Indeed, as is says in the foreword to Charter 08 — a dissident manifesto issued two years ago whose main author, Liu Xiaobo, is serving an 11-year prison term, — China “has a constitution but no constitutional government.”

Ms. Fu was careful not to name any names in the interview, but she characterized people like Liu Xiaobo as “political extremists” who “put forward demands impossible to meet.”

But Mr. Liu and other signatories were simply exercising the freedom of speech guaranteed by the constitution. How can that be construed as making demands impossible to meet and deserving of imprisonment?

However, the intriguing lady diplomat was not totally negative. She divided China's attitude towards human rights into three chronological stages, beginning with the end of the Qing dynasty, when prominent scholars tried to reform the Chinese feudal system. But at the time, she said, “westerners were unwilling to make Chinese their equals in human rights. The first wave of China's human rights movement went nowhere.”

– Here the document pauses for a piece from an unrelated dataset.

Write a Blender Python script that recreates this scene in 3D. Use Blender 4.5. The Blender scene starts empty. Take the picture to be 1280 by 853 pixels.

The second wave, she said, was actually embraced by the Communist Party but, because of the blockade against China instituted in 1950, “many western concepts including human rights were rejected.”

Now, she said, China is in the third — and most successful— wave. Many laws have been introduced, such as the Labor Law and the Property Law and, while they may not be perfect, they “still represent a big step forward for the development of China's legal system.”

China, she said, is not rejecting the idea of human rights but is “learning gradually and absorbing ideas that can be planted and grown and prosper on Chinese soil.”

So while human rights are still regarded as an alien concept that should not be imposed on China, there are aspects that can be transplanted that may flower on Chinese soil. But such a theory does not explain why rights promised to the Chinese people more than 60 years ago remain nothing but promises.